Division is the arithmetic operation of splitting a quantity into equal groups or finding how many times one number goes into another.

Formula

\text{dividend} / \text{divisor} = \text{quotient} \ (+ \text{remainder})

Definition

Division means sharing a number equally into groups, or finding out how many times one number fits into another. The symbol for division is the division sign (/ or ÷).

Example

$12 / 4 = 3$ means $12$ shared equally among $4$ groups gives $3$ in each group. Or: $4$ fits into $12$ exactly $3$ times.

Key Insight

Division is the opposite of multiplication. If $3 \times 4 = 12$, then $12 / 4 = 3$ and $12 / 3 = 4$.

Definition

Division of $a$ by $b$ ($b \neq 0$) gives a quotient $q$ (and remainder $r$ for integers) such that $a = b \times q + r$ with $0 \le r < b$. For real numbers with $b \neq 0$: $a / b = a \times (1/b)$. Division by zero is undefined.

Example

$23 / 5 = 4$ remainder $3$ (integer division: $23 = 5 \times 4 + 3$). $23 / 5 = 4.6$ (real division).
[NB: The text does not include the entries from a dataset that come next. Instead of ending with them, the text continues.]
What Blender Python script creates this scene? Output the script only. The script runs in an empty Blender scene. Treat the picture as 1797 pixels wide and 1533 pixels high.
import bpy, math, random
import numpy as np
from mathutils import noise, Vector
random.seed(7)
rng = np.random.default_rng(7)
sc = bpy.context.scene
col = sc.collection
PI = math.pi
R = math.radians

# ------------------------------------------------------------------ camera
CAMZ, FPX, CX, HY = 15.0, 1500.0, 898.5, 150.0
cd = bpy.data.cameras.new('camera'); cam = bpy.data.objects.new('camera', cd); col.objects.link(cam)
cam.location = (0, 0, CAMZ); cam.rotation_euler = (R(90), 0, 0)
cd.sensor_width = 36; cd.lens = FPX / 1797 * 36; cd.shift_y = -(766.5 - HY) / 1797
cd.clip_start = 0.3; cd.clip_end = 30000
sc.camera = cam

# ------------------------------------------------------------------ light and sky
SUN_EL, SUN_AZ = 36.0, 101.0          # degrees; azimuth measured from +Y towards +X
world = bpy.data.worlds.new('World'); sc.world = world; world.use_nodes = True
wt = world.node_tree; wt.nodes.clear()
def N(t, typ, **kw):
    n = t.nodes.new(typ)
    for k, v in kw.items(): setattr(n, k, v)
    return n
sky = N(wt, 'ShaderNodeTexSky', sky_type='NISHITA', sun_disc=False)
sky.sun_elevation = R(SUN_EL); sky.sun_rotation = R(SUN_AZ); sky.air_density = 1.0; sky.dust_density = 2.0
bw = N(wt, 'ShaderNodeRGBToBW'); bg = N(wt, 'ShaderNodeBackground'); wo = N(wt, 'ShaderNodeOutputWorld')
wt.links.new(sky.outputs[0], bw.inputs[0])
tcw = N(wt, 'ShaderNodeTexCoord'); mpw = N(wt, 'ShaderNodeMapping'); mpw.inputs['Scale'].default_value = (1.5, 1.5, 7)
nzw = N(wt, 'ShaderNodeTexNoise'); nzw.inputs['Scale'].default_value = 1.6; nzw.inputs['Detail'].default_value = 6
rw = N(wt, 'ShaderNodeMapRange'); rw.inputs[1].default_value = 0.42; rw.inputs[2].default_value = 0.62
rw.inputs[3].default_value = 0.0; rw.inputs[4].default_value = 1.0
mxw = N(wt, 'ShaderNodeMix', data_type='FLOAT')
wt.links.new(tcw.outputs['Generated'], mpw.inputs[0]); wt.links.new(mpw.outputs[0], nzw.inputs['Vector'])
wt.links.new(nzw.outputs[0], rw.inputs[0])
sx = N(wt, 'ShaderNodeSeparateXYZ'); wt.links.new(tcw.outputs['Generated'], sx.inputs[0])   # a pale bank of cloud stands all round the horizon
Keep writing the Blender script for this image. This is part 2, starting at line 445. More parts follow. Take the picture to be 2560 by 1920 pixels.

Division is neither commutative nor associative: $10/2 \neq 2/10$ and $(12/6)/2 \neq 12/(6/2)$.

Key Insight

Long division is a direct application of the division algorithm: at each step you find how many times the divisor fits into the current partial dividend, record the quotient digit, and find the new remainder.

Definition

In a field $F$, division is defined as multiplication by the multiplicative inverse: $a / b = a \cdot b^{-1}$ for $b \neq 0$. Fields are precisely the rings where every non-zero element has a multiplicative inverse. $\mathbb{Z}$ is a ring but not a field because $1/2$ is not an integer. $\mathbb{Q}$, $\mathbb{R}$, and $\mathbb{C}$ are fields.

Example

In $\mathbb{Z}_7$ (integers mod $7$): $3 / 5 = 3 \cdot 5^{-1} \pmod 7$. Since $5 \cdot 3 = 15 = 1 \pmod 7$, the inverse of $5$ is $3$. So $3 / 5 = 3 \cdot 3 = 9 = 2 \pmod 7$.

Key Insight

The Euclidean algorithm for GCD is based entirely on repeated division (finding remainders). Because every Euclidean domain supports this algorithm, they share the key property that every ideal is principal.